Aramco may tap a combination of funding options to finance Sabic deal, analysts say

Saudi state oil producer acquired the entirety of the Public Investment Fund's stake in the chemicals giant

The attack comes a day after two of Saudi Aramco's tankers off the coast of Fujairah suffered significant damage in a sabotage attack. Saudi Aramco
The attack comes a day after two of Saudi Aramco's tankers off the coast of Fujairah suffered significant damage in a sabotage attack. Saudi Aramco

Saudi Aramco’s acquisition of a 70 per cent stake in the Middle East's biggest petrochemicals producer, Saudi Basic Industry Corporation, will likely be financed through a combination of bonds and commercial loans from Saudi and international lenders, banking analysts said.

"Local banks will be very happy to lend," said Mazen Al Sudairi, head of research at Al Rajhi Capital in Riyadh. "It’s a new business but the amount mentioned is big so they would be looking abroad [as well]. So many banks would like to participate, whether local or international."

Aramco is expected to soon put in place a debt programme to fund the 259.125 billion Saudi riyals (Dh253.77bn) acquisition deal.

The Saudi state oil producer announced on Wednesday that it had signed a deal confirming its acquisition of the stake in Sabic. The transaction, which is subject to regulatory approvals, will provide a massive cash injection for the Public Investment Fund, the sovereign wealth fund at the centre of the kingdom's economic diversification plans. Sabic, as the petrochemicals giant is known, is the largest listed firm in the Middle East and will continue to see 30 per cent of its shares traded on the Saudi Tadawul.

The transfer of ownership of Sabic from the PIF to Aramco will be "connecting the Aramco downstream business with [its] upstream [operations]", Mr Al Sudairi added.

Last year, Saudi Aramco postponed its much-awaited initial public offering of 5 per cent of the firm, which is estimated to yield as much as $100bn (Dh367bn) in proceeds for Riyadh. The deal to acquire Sabic, which Saudi authorities have cited as the main reason for Aramco's public float, is likely to whet the appetites of the global banking industry, who are expected to flock to the kingdom in the anticipated bonanza of advisory fees as the country, the biggest Arab economy and Opec's top oil exporter, carries on with its privatisation drive.

The timeline for bond issuance will depend on when Aramco secures regulatory approval for the deal, said Chiradeep Ghosh, a banking analyst at Bahrain-based Sico Bank.

"I’m sure they are already sounding out financing transactions to local and international banks to gauge market response,” he said.

Issuances could be imminent.
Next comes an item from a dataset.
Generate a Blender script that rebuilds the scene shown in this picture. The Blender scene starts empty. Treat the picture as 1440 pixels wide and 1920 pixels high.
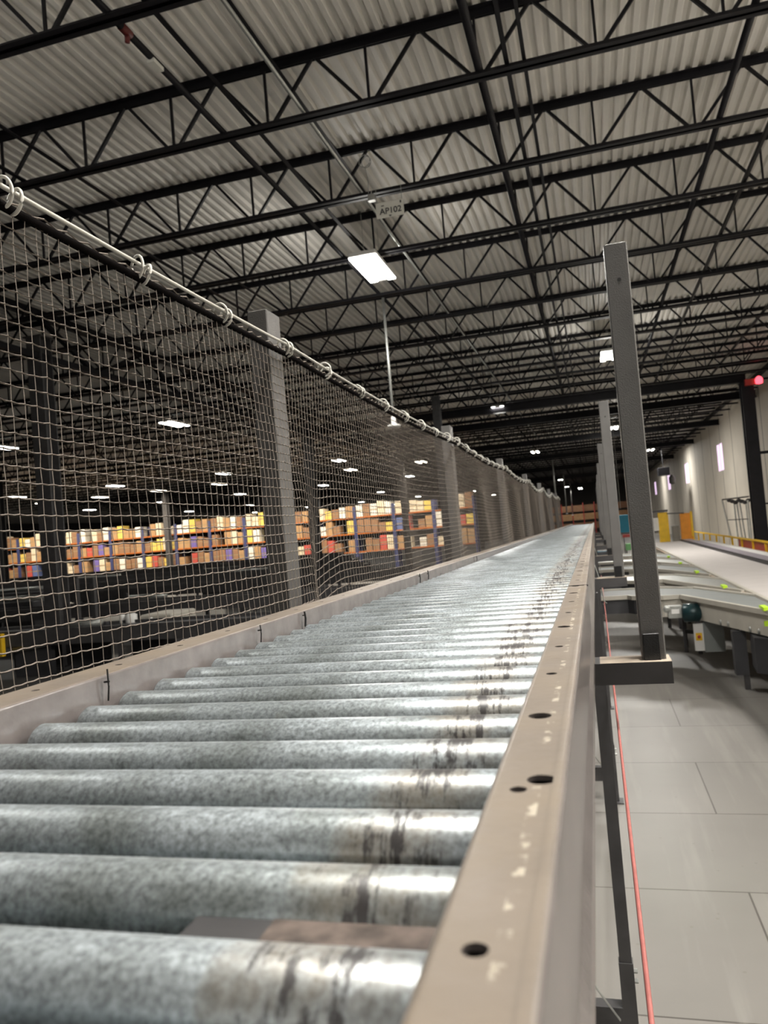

The Wall Street Journal, citing unnamed sources, suggested that a bond issuance could take place as early as next week.

The sheer scale of the the financing is huge and even if Aramco puts a sizable amount from its own kitty, it would still need to tap a mix of international and local funding options. It may find domestic resources restrictive due to the single obligor limit - the maximum amount a bank is allowed to lend to a single borrower - in the Saudi banking system, said Mr Ghosh.

"Just to put the numbers in perspective, if Aramco pays 100bn riyals out of its pocket it would still need about 160bn riyals in funding, which is almost 10 per cent of the Saudi Bank’s total lending book, and even if all of the Saudi banks max out their single obligor limit allowed by the regulator, it would not be enough," he said.

Bond issuance by national oil companies (NOCs) in the Middle East are a recent phenomenon. State-owned Abu Dhabi National Oil Company's pipeline subsidiary issued a $3bn bond in 2017, which was one of the region's largest non-sovereign debt deals.

Following the example of Adnoc and Aramco, other NOCs could also access foreign capital without taking the risks of listing shares to raise funds from equity capital markets, said Nasser Saidi of Nasser Saidi and Associates.

Aramco's earlier plans to list its shares on an international exchange, which included the options of an IPO in London or New York, were mulled with caution in part due to risks associated with US legislation that can penalise some state-linked entities, Mr Saidi said.

"In the event of listing in New York or London, it could be open to court cases and particularly in the US, so there is a danger there, you won’t have the same dangers for the bond issuance.”